At present, there are 111 advice firms operating as authorised representatives of Benchmark Capital. 

Benchmark is owned by Schroders, an asset manager, and the company has a subsidiary called Schroders Investment Solutions, which provides model portfolios.

Vertical integration is another feature of the industry in recent years, as businesses seek to own all the different product areas a client needs, and collect multiple fees. 

Dymott bristles a little at the idea that this approach is central to the Benchmark business model. 

He says that while “there is a high adoption” level of the Schroders model portfolios among clients of the Benchmark platform, “they do not have to do this, and the portfolios are also available on other platforms”.

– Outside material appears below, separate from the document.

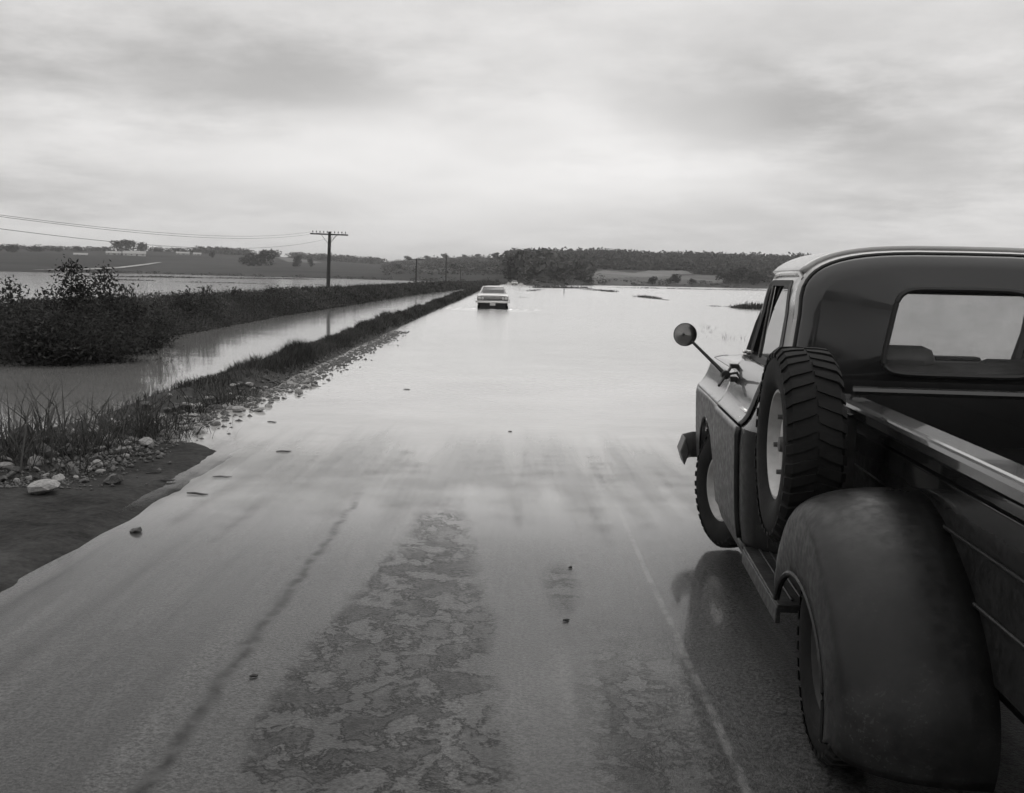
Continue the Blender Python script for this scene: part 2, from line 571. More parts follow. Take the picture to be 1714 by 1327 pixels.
def road_material():
    m, g, b, oc = surface('wet_asphalt')
    x, y, z = g.sep(oc)
    agg = g.noise(oc, 60, 3.0, 0.8)
    mid = g.noise(oc, 9, 4.0, 0.6)
    lane = g.noise(g.v('MULTIPLY', oc, (1.0, 0.035, 1.0)), 4.5, 3.0, 0.6)          # straight wheel-worn streaks
    streak = g.noise(g.v('MULTIPLY', oc, (1.0, 0.22, 1.0)), 3.2, 4.0, 0.55)
    worm = g.noise(g.v('MULTIPLY', oc, (1.0, 0.8, 1.0)), 5.2, 6.0, 0.72, 0.25)
    blot = g.noise(g.v('MULTIPLY', oc, (1.0, 0.7, 1.0)), 2.2, 4.0, 0.68, 0.5)
    # worn, mottled strip between the wheel tracks (bitumen showing through), narrowing to a tip
    xw = g.m('ADD', x, g.m('MULTIPLY', g.m('SUBTRACT', blot, 0.5), 0.45))
    inx = g.m('MULTIPLY', g.mr(g.m('ADD', xw, g.mr(y, 4.0, 8.3, 0.0, -0.30)), -1.02, -0.90), g.mr(g.m('ADD', xw, g.mr(y, 4.0, 8.3, 0.0, 0.30)), -0.10, 0.02, 1.0, 0.0))
    strip = g.m('MULTIPLY', inx, g.mr(g.m('ADD', y, g.m('MULTIPLY', blot, 1.2)), 8.4, 9.0, 1.0, 0.0))
    patch = g.m('MULTIPLY', g.mr(g.m('ABSOLUTE', g.m('SUBTRACT', xw, 0.62)), 0.10, 0.42, 1.0, 0.0), g.mr(y, 4.2, 6.0, 1.0, 0.0))
    lone = g.mr(g.v('LENGTH', g.v('MULTIPLY', g.v('SUBTRACT', oc, (0.30, 6.0, 0.0)), (9.0, 1.9, 0.0))), 0.5, 1.3, 1.0, 0.0)
    zone = g.m('MAXIMUM', strip, g.m('MAXIMUM', g.m('MULTIPLY', patch, 0.8), g.m('MULTIPLY', lone, 0.9)))
    ridged = g.m('ABSOLUTE', g.m('SUBTRACT', worm, 0.5))
    lines = g.mr(ridged, 0.0, 0.04, 1.0, 0.0)
    holes = g.m('MULTIPLY', g.mr(worm, 0.44, 0.62), g.mr(blot, 0.40, 0.55, 0.3, 1.0))
    stain = g.m('MULTIPLY', g.m('MINIMUM', g.m('ADD', g.m('ADD', g.m('MULTIPLY', lines, 0.55), g.m('MULTIPLY', holes, 0.45)), 0.16), 1.0), zone)
    # a tarred joint along the lane
    jx = g.m('ADD', x, g.m('MULTIPLY', g.m('SUBTRACT', g.noise(oc, 2.6, 5.0, 0.65), 0.5), 0.16))
    joint = g.m('MULTIPLY', g.mr(g.m('ABSOLUTE', g.m('ADD', jx, 1.22)), 0.0, 0.06, 1.0, 0.0), g.mr(g.m('ADD', g.m('MULTIPLY', mid, 0.5), g.m('MULTIPLY', agg, 0.5)), 0.38, 0.56))
    joint = g.m('MULTIPLY', g.m('MULTIPLY', joint, 0.8), g.mr(y, 8.0, 9.2, 1.0, 0.0))
    dark = g.m('MINIMUM', g.m('ADD', stain, g.m('MULTIPLY', joint, 0.85)), 1.0)
    base = g.mr(agg, 0.38, 0.62, 0.004, 0.078, smooth=False)
    base = g.m('MULTIPLY', base, g.mr(lane, 0.32, 0.68, 0.40, 1.35, smooth=False))
    base = g.m('MULTIPLY', base, g.mr(streak, 0.25, 0.75, 0.75, 1.12, smooth=False))
    base = g.m('MULTIPLY', base, g.mr(mid, 0.3, 0.7, 0.85, 1.12, smooth=False))
    base = g.mix(g.m('MULTIPLY', dark, 0.92), base, 0.006)
    # worn centre line paint with its crack
    lx = g.m('ADD', x, g.m('MULTIPLY', g.m('SUBTRACT', g.noise(oc, 0.9, 3.0), 0.5), 0.03))
    line = g.m('MULTIPLY', g.mr(g.m('ABSOLUTE', g.m('SUBTRACT', lx, 0.84)), 0.006, 0.026, 1.0, 0.0), g.mr(mid, 0.34, 0.60, 0.15, 1.0))
    base = g.mix(g.m('MULTIPLY', line, 0.45), base, 0.24)
    # broken pavement edge
    edgecr = g.m('MULTIPLY', g.mr(g.m('ADD', x, g.m('MULTIPLY', blot, 0.5)), -2.45, -2.15, 1.0, 0.0), g.mr(mid, 0.46, 0.60))
    base = g.mix(g.m('MULTIPLY', edgecr, 0.6), base, 0.02)
    # the film of water gets thicker towards the flood; under the flood the sheet itself takes over
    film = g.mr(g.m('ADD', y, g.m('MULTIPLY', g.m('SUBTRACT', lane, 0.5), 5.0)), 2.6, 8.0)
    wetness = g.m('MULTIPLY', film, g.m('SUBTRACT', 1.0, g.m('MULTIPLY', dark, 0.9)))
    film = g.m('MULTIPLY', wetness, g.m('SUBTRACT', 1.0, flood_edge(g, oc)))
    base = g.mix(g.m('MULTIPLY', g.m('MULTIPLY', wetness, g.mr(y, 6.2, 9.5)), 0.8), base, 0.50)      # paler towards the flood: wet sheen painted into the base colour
    g.put(b.inputs['Base Color'], g.grey(base, (1.0, 0.995, 0.985)))
    g.put(b.inputs['Roughness'], g.mix(dark, g.mr(lane, 0.35, 0.65, 0.30, 0.46), 0.62))
    g.put(b.inputs['Specular IOR Level'], g.m('MULTIPLY', g.mix(dark, 0.36, 0.10), g.m('SUBTRACT', 1.0, g.m('MULTIPLY', wetness, 0.9))))
    g.put(b.inputs['Coat Weight'], film)
    b.inputs['Coat Roughness'].default_value = 0.09
    b.inputs['Coat IOR'].default_value = 1.34
    hgt = g.m('ADD', g.m('MULTIPLY', agg, 0.8), g.m('MULTIPLY', dark, -0.3))
    g.put(b.inputs['Normal'], g.bump(hgt, 0.6, 0.010))
    return m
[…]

He declined to comment on what proportion of the assets under administration of Benchmark are also deployed into the discretionary fund business owned by Schroders.

When I started out, platforms were another product, but now they are seen as part of the supply chain in the advice process.

But in 2018, FTAdviser reported that around half of the net inflows into Schroders' wealth management business came from Benchmark Capital, while the asset management net inflows were zero. 

Dymott takes the view that platforms have become somewhat commoditised in recent years and fears the same could happen with model portfolios in the years to come. 

“There is an element of model portfolios becoming commoditised, there is a lot of choice out there. But for it to be useful to clients, it needs to be integrated into the advice process.

"That’s the same as with platforms. When I started out, platforms were another product, but now they are seen as part of the supply chain in the advice process. That change represents an existential issue for platforms that do act as if they are just another product. And I can see the model portfolio market going the same way.”

While there are many advice market consolidators around, many of those are backed by private equity money, and that is funded via debt.

Higher interest rates are likely to place those sources of capital in peril in the coming years, and that could leave Benchmark, backed as it is by a FTSE 100 behemoth, in a position where it could become an even bigger presence in advisers lives.